---- EXTRACTED ENTRIES

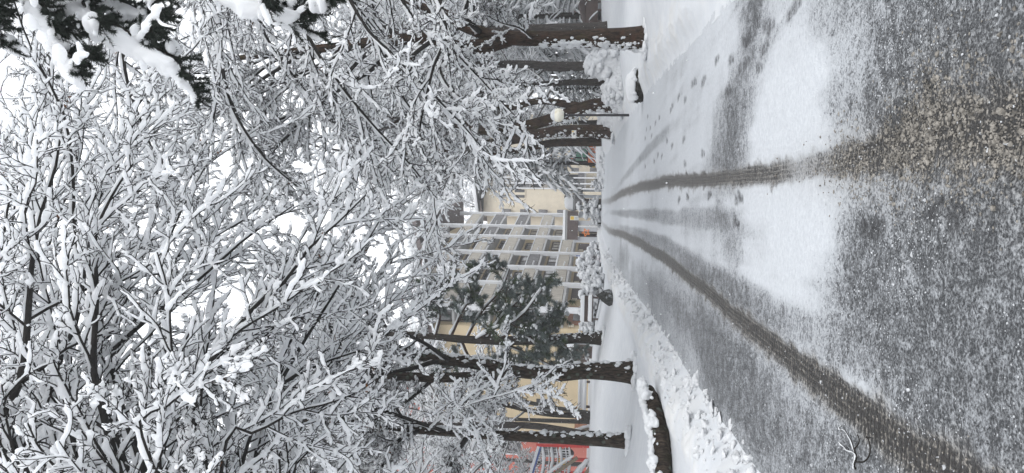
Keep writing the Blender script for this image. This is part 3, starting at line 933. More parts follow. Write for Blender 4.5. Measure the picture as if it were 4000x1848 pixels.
# two thin leaning trunks on the lawn before the yellow wall
for (pts, r, lab, sd) in (([(2318, 1618, 45), (2230, 1603, 45), (2140, 1590, 45), (2000, 1560, 45), (1800, 1545, 45), (1550, 1530, 45)], .155, 'grey young tree leaning left before the yellow wall, beside the snow covered bench', 1),
                          ([(2320, 1648, 46), (2200, 1645, 46), (2050, 1640, 46), (1900, 1636, 46), (1700, 1625, 46), (1450, 1620, 46)], .15, 'upright grey young tree before the yellow wall, next to the wooden stair rail', 2)):
    P = px_path(pts)
    g = P[0].copy(); g[2] = min(g[2], tz(g[0], g[1])) - .3
    P = [g] + P
    lim = auto_limbs(P, .14, np.random.default_rng(20 + sd), 16, 4.6, .40, D(55), .1)
    broad_tree('young_tree', lab, g, P, r, .06, lim, SPEC_FAR, 400 + sd, (.05, .10), bark='bark_young', twig='twig_far', patch=0, ssides=5)

P = px_path([(2318, 1815, 50), (2200, 1812, 50), (2050, 1800, 50), (1850, 1790, 50), (1600, 1770, 50)])
g = P[0].copy(); g[2] = tz(g[0], g[1]) - .3
lim = auto_limbs([g] + P, .12, np.random.default_rng(29), 22, 3.6, .22, D(60), .0)
broad_tree('young_tree', 'bushy snow white young tree rising behind the red and blue climbing frame', g, [g] + P, .16, .05, lim, SPEC_FAR, 411, (.045, .09), bark='bark_young', twig='twig_far', patch=0, ssides=5)

# --- right roadside
g = ground(2522, 152); g[2] -= .12; d1 = g[1]
R1 = [g] + px_path([(2400, 150, d1), (2250, 152, d1), (2100, 150, d1), (1980, 148, d1), (1880, 128, d1), (1800, 95, d1), (1700, 40, d1), (1500, -40, d1)])
R1b = px_path([(1990, 150, d1), (1900, 178, d1), (1800, 182, d1), (1690, 150, d1 + .2), (1500, 160, d1), (1250, 190, d1), (900, 230, d1)])
lim = stack_limbs([
    (px_path([(1880, 130, d1), (1820, 60, d1 - 1), (1850, -40, d1 - 1.5), (1950, -140, d1 - 2)]), .08, .014),
    (px_path([(1800, 175, d1), (1720, 250, d1 - 1), (1760, 350, d1 - 2), (1880, 430, d1 - 2.6), (1990, 470, d1 - 3)]), .05, .011),
    (px_path([(1700, 150, d1), (1600, 230, d1 - .6), (1560, 330, d1 - 1), (1620, 450, d1 - 1.4), (1760, 560, d1 - 1.8)]), .06, .012),
    (px_path([(1500, 160, d1), (1380, 260, d1), (1300, 400, d1), (1340, 540, d1), (1460, 640, d1)]), .06, .012),
    (px_path([(1260, 190, d1), (1120, 330, d1), (1020, 480, d1), (1040, 620, d1), (1150, 740, d1)]), .06, .012),
    (px_path([(2080, 150, d1 - .2), (2030, 110, d1 - .8), (1960, 90, d1 - 1.2), (1900, 60, d1 - 1.6)]), .025, .009)], 20)
lim = join(lim, auto_limbs(R1b, .18, np.random.default_rng(31), 8, 5.0, .3))
broad_tree('mossy_tree', 'thick mossy brown trunk forking low, nearest tree on the right beside the road', g, R1, .235, .10, lim, SPEC_MID, 305, (.026, .058), near=.006, bark='bark_moss', side=(-1, -.25, 0), extra_trunks=[(R1b, .20, .06)], patch=130, patch_h=.4)

g = at(2406, 416, 28); d2 = 28
g[2] = min(g[2], tz(g[0], g[1])) - .2
R2 = [g] + px_path([(2340, 412, d2), (2270, 425, d2), (2190, 455, d2), (2110, 478, d2), (2020, 500, d2), (1930, 512, d2), (1850, 500, d2), (1700, 470, d2), (1450, 480, d2)])
R2b = px_path([(2270, 418, d2), (2200, 405, d2), (2100, 395, d2 + .3), (1980, 420, d2 + .5), (1800, 380, d2 + .5), (1550, 350, d2)])
lim = join(auto_limbs(R2, .25, np.random.default_rng(33), 13, 6.5, .42, D(55), -.3), auto_limbs(R2b, .14, np.random.default_rng(34), 8, 5.5, .4, D(50), -.2))
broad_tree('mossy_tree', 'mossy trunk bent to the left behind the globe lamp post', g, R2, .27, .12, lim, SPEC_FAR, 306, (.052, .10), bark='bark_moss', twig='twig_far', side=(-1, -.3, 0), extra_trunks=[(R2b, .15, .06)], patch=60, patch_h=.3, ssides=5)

d3 = 36
g = at(2362, 516, d3); g[2] = min(g[2], tz(g[0], g[1])) - .2
R3 = [g] + px_path([(2290, 512, d3), (2200, 512, d3), (2100, 525, d3), (2000, 545, d3), (1900, 565, d3), (1800, 580, d3), (1600, 590, d3), (1350, 600, d3)])
R3b = px_path([(2350, 552, d3 + .6), (2260, 556, d3 + .6), (2150, 560, d3 + .6), (2030, 585, d3 + .6), (1900, 610, d3 + .6), (1700, 650, d3 + .6)])
lim = join(auto_limbs(R3, .3, np.random.default_rng(35), 14, 5.2, .42, D(55), -.3), auto_limbs(R3b, .2, np.random.default_rng(36), 9, 4.2, .42, D(50), -.3))
broad_tree('mossy_tree', 'two stemmed brown tree that carries the small white notice', g, R3, .31, .14, lim, SPEC_FAR, 307, (.052, .10), bark='bark_moss', twig='twig_far', side=(-1, -.3, 0), extra_trunks=[(R3b, .24, .1)], patch=50, patch_h=.3, ssides=5)

d4 = 40
g = at(2345, 258, d4); g[2] = tz(g[0], g[1]) - .2
R4 = [g] + px_path([(2250, 257, d4), (2150, 256, d4), (2050, 252, d4), (1900, 250, d4), (1650, 246, d4), (1400, 250, d4)])
lim = auto_limbs(R4, .2, np.random.default_rng(37), 16, 6.0, .42, D(55), -.1)
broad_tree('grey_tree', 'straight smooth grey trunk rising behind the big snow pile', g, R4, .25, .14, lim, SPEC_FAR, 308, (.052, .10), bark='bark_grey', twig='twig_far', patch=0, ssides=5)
d5 = 38
g = at(2380, 107, d5); g[2] = tz(g[0], g[1]) - .2
R5 = [g] + px_path([(2250, 108, d5), (2100, 112, d5), (1900, 116, d5), (1650, 120, d5), (1400, 120, d5)])
lim = auto_limbs(R5, .2, np.random.default_rng(38), 14, 6.0, .45, D(55), -.1)
broad_tree('grey_tree', 'grey brown trunk standing just right of the thick mossy tree', g, R5, .25, .14, lim, SPEC_FAR, 309, (.052, .10), bark='bark_grey', twig='twig_far', patch=0, ssides=5)

# --- the wood behind: five different trees, copied about
def wood_tree(name, label, seed, H, r, group):
    rng = np.random.default_rng(seed)
    path = [np.array([0, 0, -.3])]
    x = np.zeros(2)
    for h in (H * .2, H * .4, H * .6, H * .8, H):
        x = x + rng.normal(0, .25, 2)
        path.append(np.array([x[0], x[1], h]))
    lim = auto_limbs(path, r * .8, rng, 17, H * .46, .22, D(52), -.05, .45)
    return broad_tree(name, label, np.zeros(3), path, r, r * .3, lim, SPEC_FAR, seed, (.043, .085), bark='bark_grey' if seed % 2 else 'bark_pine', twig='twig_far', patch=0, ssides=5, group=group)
LABW = 'snow laden leafless tree standing in the wood beyond the roadside trees'
GRW = 'leafless trees of the wood behind'
protos = [wood_tree('wood_tree', LABW, 500 + i, h, .2, GRW) for i, h in enumerate((15, 17, 13, 16, 14))]
spots = [  # x, y, turn, scale, which
    (9.5, 22, .3, .95, 0), (12, 29, 1.9, 1.0, 1), (8.6, 41, 4.0, .95, 2), (15, 36, 2.2, 1.1, 3), (11.5, 50, 5.5, 1.1, 4), (16.5, 47, .9, 1.15, 0), (20, 40, 3.6, 1.2, 1),
    (9.0, 60, 2.9, 1.0, 3), (22, 56, 1.2, 1.25, 2), (14, 63, 4.4, 1.2, 1), (19, 70, 5.1, 1.3, 0), (12.5, 19, 3.3, 1.0, 4), (26, 66, .2, 1.3, 4), (30, 50, 1.0, 1.2, 3),
    (-9.5, 24, 2.1, .95, 1), (-8.8, 33, 1.0, .9, 3), (-13, 31, 4.7, 1.05, 0), (-15, 40, 3.1, 1.1, 2), (-10.5, 44, .4, .95, 4), (-19, 45, 5.2, 1.1, 1), (-22, 38, 3.9, 1.1, 3),
    (-8.5, 15.5, 2.7, .9, 2), (-13, 21, .8, 1.0, 4), (-17, 27, 2.5, 1.05, 0),
    (4, 118, 1.1, 1.45, 0), (10, 124, 3.0, 1.4, 1), (-4, 110, 4.0, 1.5, 2), (20, 95, 2.0, 1.4, 3), (28, 90, 5.0, 1.4, 4), (-12, 105, .5, 1.5, 1), (-22, 100, 2.8, 1.5, 3), (36, 80, 3.3, 1.4, 2), (-30, 85, 1.4, 1.4, 0), (-30, 60, 4.9, 1.3, 4)]
used = set()
for (x, y, a, s, k) in spots:
    o = protos[k] if k not in used else copy_tree(protos[k])
    used.add(k)
    o.location = (x, y, tz(x, y))
    o.rotation_euler = (0, 0, a)
    o.scale = (s, s, s)

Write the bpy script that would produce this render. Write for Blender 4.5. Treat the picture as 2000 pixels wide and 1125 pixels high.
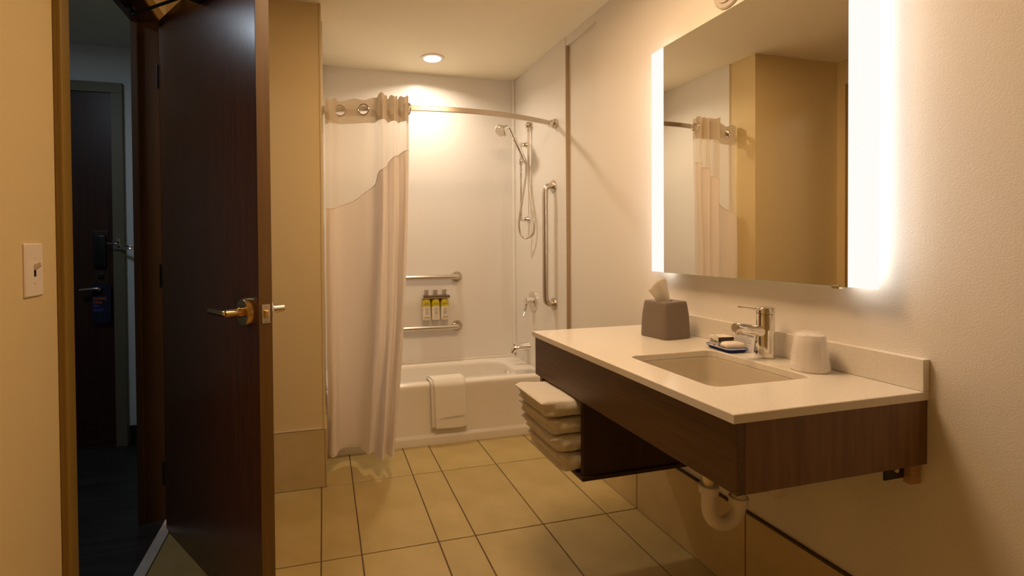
import bpy, bmesh, math, random
from mathutils import Vector, Matrix

random.seed(7)
for o in list(bpy.data.objects):
    bpy.data.objects.remove(o, do_unlink=True)
SC = bpy.context.scene
COL = SC.collection
V = Vector

# ------------------------------------------------------------------ camera
F, CX, CY = 955.0, 885.1, 488.4            # focal length and principal point in 2000x1125 pixels
YAW, PIT, ROL, CAMZ = .2594, .01355, -.0077, 1.23
cam = bpy.data.cameras.new('camera')
cam_o = bpy.data.objects.new('camera', cam)
COL.objects.link(cam_o)
cam.sensor_width = 36.0
cam.lens = F / 2000 * 36
cam.shift_x = (1000 - CX) / 2000
cam.shift_y = (CY - 562.5) / 2000
cam.clip_start = .02
c, s = math.cos(YAW), math.sin(YAW)
A = Matrix(((c, -s, 0), (0, 0, -1), (s, c, 0)))
c, s = math.cos(PIT), math.sin(PIT)
B = Matrix(((1, 0, 0), (0, c, -s), (0, s, c)))
c, s = math.cos(ROL), math.sin(ROL)
D = Matrix(((c, -s, 0), (s, c, 0), (0, 0, 1)))
M = D @ B @ A
R3 = Matrix((M[0], -M[1], -M[2])).transposed()
cam_o.matrix_world = Matrix.Translation((0, 0, CAMZ)) @ R3.to_4x4()
SC.camera = cam_o

# ------------------------------------------------------------------ world, exposure, light levels
SC.view_settings.view_transform = 'Standard'
SC.view_settings.look = 'None'
SC.view_settings.gamma = 1.0
SC.view_settings.use_curve_mapping = False
SC.view_settings.exposure = 0.28
w = bpy.data.worlds.new('world')
SC.world = w
w.use_nodes = True
w.node_tree.nodes['Background'].inputs[0].default_value = (.9, .95, 1, 1)
w.node_tree.nodes['Background'].inputs[1].default_value = .0
LED_COL, LED_W = (1.0, .94, .88), 31.0
STRIP_COL, STRIP_W = (1.0, .96, .91), 0.84
DOWN_COL, DOWN_W = (1.0, .84, .66), 6.0
ROOM_COL, ROOM_W = (1.0, .66, .38), 23.0
SPREAD, ROOM_XY, LENS_COL, LENS_W = 152, (.60, 1.50), (1.0, .93, .80), 6.0
HALL_COL, HALL_W = (.74, .87, 1.0), 22.0

# ------------------------------------------------------------------ materials
def mat(name, color, rough=.5, metal=0., **k):
    m = bpy.data.materials.new(name)
    m.use_nodes = True
    b = m.node_tree.nodes['Principled BSDF']
    b.inputs['Base Color'].default_value = (*color, 1)
    b.inputs['Roughness'].default_value = rough
    b.inputs['Metallic'].default_value = metal
    for kk, v in k.items():
        b.inputs[kk.replace('_', ' ')].default_value = v
    return m

def noise_bump(m, scale=200, strength=.1, dist=.002, detail=3, stretch=None):
    nt = m.node_tree; N = nt.nodes; L = nt.links
    tc = N.new('ShaderNodeTexCoord'); n = N.new('ShaderNodeTexNoise'); b = N.new('ShaderNodeBump')
    n.inputs['Scale'].default_value = scale; n.inputs['Detail'].default_value = detail
    if stretch:
        mp = N.new('ShaderNodeMapping'); mp.inputs['Scale'].default_value = stretch
        L.new(tc.outputs['Object'], mp.inputs[0]); L.new(mp.outputs[0], n.inputs['Vector'])
    else:
        L.new(tc.outputs['Object'], n.inputs['Vector'])
    b.inputs['Strength'].default_value = strength; b.inputs['Distance'].default_value = dist
    L.new(n.outputs['Fac'], b.inputs['Height'])
    L.new(b.outputs[0], N['Principled BSDF'].inputs['Normal'])
    return m

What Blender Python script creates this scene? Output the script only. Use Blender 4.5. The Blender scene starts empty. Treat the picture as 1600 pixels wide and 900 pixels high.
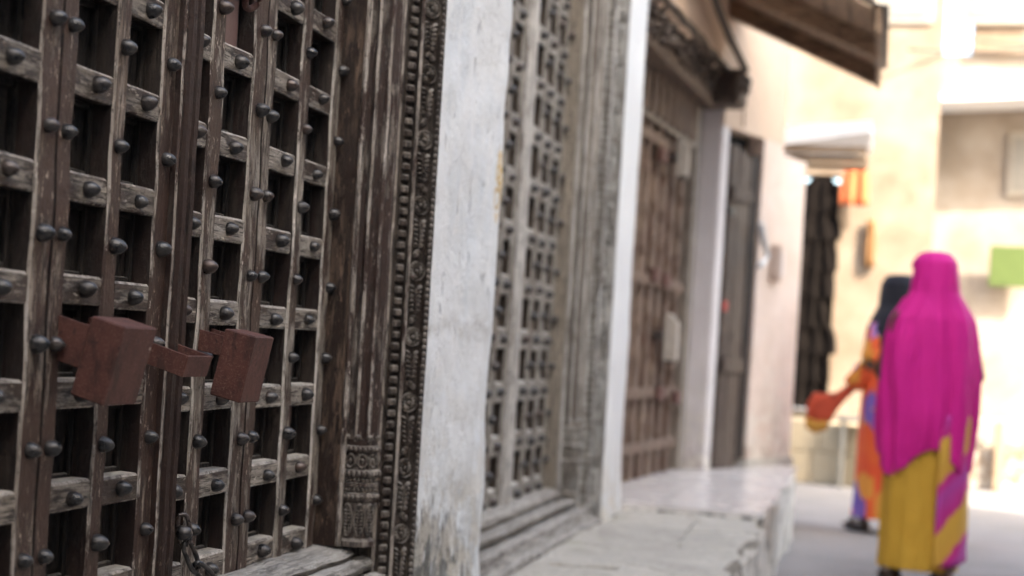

--------

--- SHORT EXERCISE ---
Repeat the listing above from its first line through the line that contains "broad_tree('young_tree', lab, g, P, r, .06, lim, SPEC_FAR, 400", both included, and nothing more. Drop the pictures.

--- WRITTEN ANSWER ---
Keep writing the Blender script for this image. This is part 3, starting at line 933. More parts follow. Write for Blender 4.5. Measure the picture as if it were 4000x1848 pixels.
# two thin leaning trunks on the lawn before the yellow wall
for (pts, r, lab, sd) in (([(2318, 1618, 45), (2230, 1603, 45), (2140, 1590, 45), (2000, 1560, 45), (1800, 1545, 45), (1550, 1530, 45)], .155, 'grey young tree leaning left before the yellow wall, beside the snow covered bench', 1),
                          ([(2320, 1648, 46), (2200, 1645, 46), (2050, 1640, 46), (1900, 1636, 46), (1700, 1625, 46), (1450, 1620, 46)], .15, 'upright grey young tree before the yellow wall, next to the wooden stair rail', 2)):
    P = px_path(pts)
    g = P[0].copy(); g[2] = min(g[2], tz(g[0], g[1])) - .3
    P = [g] + P
    lim = auto_limbs(P, .14, np.random.default_rng(20 + sd), 16, 4.6, .40, D(55), .1)
    broad_tree('young_tree', lab, g, P, r, .06, lim, SPEC_FAR, 400 + sd, (.05, .10), bark='bark_young', twig='twig_far', patch=0, ssides=5)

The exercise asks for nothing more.